For probably the 400th time this season, last night was a breaking point for me as Swindon Town took another spin around the drain.

A team as disaffected as the threadbare crowd that turned out to watch witnessed 78 Accrington Stanley supporters getting to enjoy themselves, all with only faint memories of what that feels like. For the second time this season, a team dressed like Argentina got made to look like them by the husk of a football team. 

The apathetic silence engulfing the County Ground does not sound like the bottom of the barrel being scraped. What should be rage feels instead like resignation that this will not be as bad as it gets. I still have to go up to Barrow this season and that ten-hour train journey is sounding like the appealing part of the day.

The 12-point gap to the relegation zone is still too vast for that to be a worry, as easy as it would be to doom monger on that front. It is still my firm belief that Swindon will appoint Gavin Gunning as the permanent head coach, but all of the windows they are looking in to make that official have another grizzly result sitting there.

With Swindon in a position where even an Olympic pole vaulter would struggle to get the club to clear the Beamish Line, you have to wonder how those in the boardroom are viewing this. An official attendance of barely above 6,000, the last time the club dipped below that figure was when Eoin Doyle breathed life into a title-winning season against Stevenage, but no flame-haired saviour seems forthcoming this time around. It is everything else that is on fire. This was a clear sign that season ticket sales will be dropping again next season, all eyes are on the programme notes for more disingenuous competitive budget talk.

This season is more or less guaranteed to be the worst this club has ever experienced and I don't mind because that combined with those attendance numbers are huge signs that things need to change. The only hope is that they are big enough to be seen from Australia. There is no administrative error that can account for it, and it is too loud for Phil King to laugh off.

The appointment of the next manager is both entirely critical and largely pointless. Four very different names have tried and failed to do anything but move things backwards since Ben Chorley left. All of them with pretty similar things to say about what needed to change, but none of their words were heeded. What is to make anyone believe that number five is going to change that? Even if someone could, would they choose Swindon? Lou Macari ended the ten-year decline that led to Ken Beamish, without the same hero then this won’t stop here.

In a club populated by people without a huge amount of experience in their role, a wily veteran seems to make sense, but you are not going to persuade one of the ones you want to come in and navigate this tempest.
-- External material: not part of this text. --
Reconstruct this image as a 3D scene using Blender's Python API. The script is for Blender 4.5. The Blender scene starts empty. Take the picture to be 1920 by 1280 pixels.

Is John Sheridan’s number still on the call history of the phones in the County Ground office?

An up-and-comer has usually served Swindon well and has been a strong strategy elsewhere, but is there a structure to help them figure things out as they go? They will just be Sam Darnold seeing ghosts with nobody around to assist.

I don’t despair for this season, I gave up doing that at Wimbledon, the problem is that the horizon remains as dark as the clouds above us.